Aachen Archaeological Display in the City Center
We finished visiting the Cathedral around 7:00 PM and were hungry again; a bratwurst and salad isn't all that filling. We decided to go to a family restaurant about a mile away. Along the way, Kathy met these umbrella-carrying ladies.

Aachen is Full of Statues
The Am Knipp restaurant was founded in 1698. The food was very good (and priced reasonable by California standards). 

The Am-Knipp Family Restaurant: 1698
This time, I had steak and Kathy had the Schnitzel. Tomorrow, I promise, we'll be more adventurous.

Steak with Bearnaise Sauce and Schnitzel with Mushrooms

Friday, May 26, 2017

Heading for Germany, Holland and Belgium

I thought that summer would never come. This time last year, Kathy went to Israel with Calvary Chapel, while I stayed home and worked.
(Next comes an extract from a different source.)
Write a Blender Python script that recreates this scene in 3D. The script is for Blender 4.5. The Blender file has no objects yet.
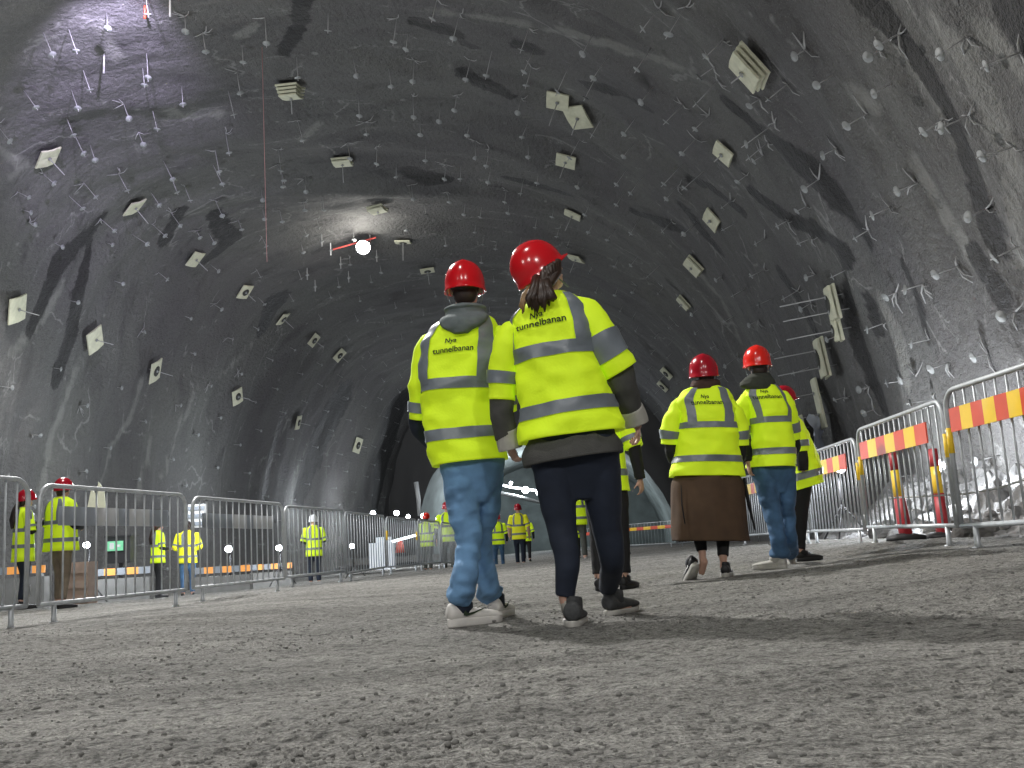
import bpy, bmesh, math, random
import numpy as np
from mathutils import Vector, Matrix, noise
from mathutils.bvhtree import BVHTree

rnd = random.Random(7)
SC = bpy.context.scene
COL = SC.collection
PI = math.pi
V = Vector

# ------------------------------------------------------------------ camera
FPX = 1000.0
CAM = V((0, 0, 0.33))
PITCH, ROLL = math.radians(9.35), math.radians(3.4)
_f = V((0, math.cos(PITCH), math.sin(PITCH)))
_u = V((0, -math.sin(PITCH), math.cos(PITCH)))
_x = V((1, 0, 0))
CX = math.cos(ROLL) * _x - math.sin(ROLL) * _u
CU = math.sin(ROLL) * _x + math.cos(ROLL) * _u
cam = bpy.data.cameras.new('camera')
cam.sensor_width = 36
cam.lens = 36 * FPX / 1024
cam.clip_start = 0.05
cam.clip_end = 300
co = bpy.data.objects.new('camera', cam)
M = Matrix((CX, CU, -_f)).transposed().to_4x4()
M.translation = CAM
co.matrix_world = M
COL.objects.link(co)
SC.camera = co
SC.view_settings.view_transform = 'Standard'
SC.view_settings.look = 'None'
SC.view_settings.exposure = 0.0

def ray(px, py):
    px, py = float(px), float(py)
    return (px - 512) / FPX * CX - (py - 384) / FPX * CU + _f
def at(px, py, Y):
    Y = float(Y)
    d = ray(px, py)
    return CAM + d * (Y / d.y)
def proj(p):
    q = V(p) - CAM
    w = q.dot(_f)
    return 512 + FPX * q.dot(CX) / w, 384 - FPX * q.dot(CU) / w, w
def onz(px, py, z):
    d = ray(px, py)
    return CAM + d * ((z - CAM.z) / d.z)
def pxm(px, py, Y):
    return (at(px + 1, py, Y) - at(px, py, Y)).length
def solveY(x, top, foot, H):
    lo, hi = 1.0, 120.0
    for _ in range(50):
        m = (lo + hi) / 2
        p = at(x, foot, m)
        h = at(x, top, m).z - p.z
        if h < H: lo = m
        else: hi = m
    return lo

# ------------------------------------------------------------------ objects
def props(o, label=None, cat=None, group=None, kind=None):
    if label: o['label'] = label
    if cat: o['category'] = cat
    if group: o['group'] = group
    if kind: o['kind'] = kind
    return o
def empty(name, loc, label, cat, group=None, rot=0.0):
    o = bpy.data.objects.new(name, None)
    o.empty_display_size = 0.1
    COL.objects.link(o)
    o.location = loc
    o.rotation_euler = (0, 0, rot)
    o.matrix_world = Matrix.Translation(V(loc)) @ Matrix.Rotation(rot, 4, 'Z')
    return props(o, label, cat, group)
def link_mesh(name, me, mat, parent=None, smooth=True, world=True):
    o = bpy.data.objects.new(name, me)
    COL.objects.link(o)
    if mat is not None:
        for m in (mat if isinstance(mat, (list, tuple)) else [mat]):
            me.materials.append(m)
    if smooth and len(me.polygons):
        me.polygons.foreach_set('use_smooth', [True] * len(me.polygons))
    if parent is not None:
        o.parent = parent
        if world:
            o.matrix_parent_inverse = Matrix.Identity(4)
            o.matrix_basis = parent.matrix_world.inverted()
    return o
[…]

I was ready for a vacation.

I started shopping for airline tickets right before fall semester. I considered flying Norwegian Air, and also looked at all the traditional carriers. We really wanted to fly non-stop, though. I eventually chose Air Berlin, which has one non-stop from LAX to Dusseldorf every day.

I bought the ticket in August for $750 each; the other non-stop flights were all at least twice as much. In fact, when I looked on Expedia a week later, the prices for the same Air Berlin flight had doubled as well.

Since we got such a deal, we could afford to upgrade our seats to the XL section, which you can see right behind Kathy's head. The extra legroom was nice. (Although I wanted to tell them that I'm really at least a XXX-L).

We left on time and landed in Dusseldorf the next day at 2:00 pm. There's a train station right in the airport, so we immediately caught a train to Aachen our first stop, and original capital of Charlemagne's Holy Roman Empire. Right outside the train station we found these horses, reminders of Charlemagne's stables.
We got checked into our hotel (the 3 Kings) right on the main square by 5:00 pm. We walked around for  a while; both of us were pretty tired, Kathy more than me, because I was able to sleep a little bit on the plane. We had our first dinner right on the square out in front of our hotel at the Golden Unicorn.
The view from our table was the city hall (Rathaus) was impressive.
For those of you asking about the food, Kathy had baked Camembert with cranberry sauce, while I went for the safety of the Schnitzel in peppercorn sauce.
 After dinner we walked a little more and stopped for some gelato and collapsed by 9:00 pm.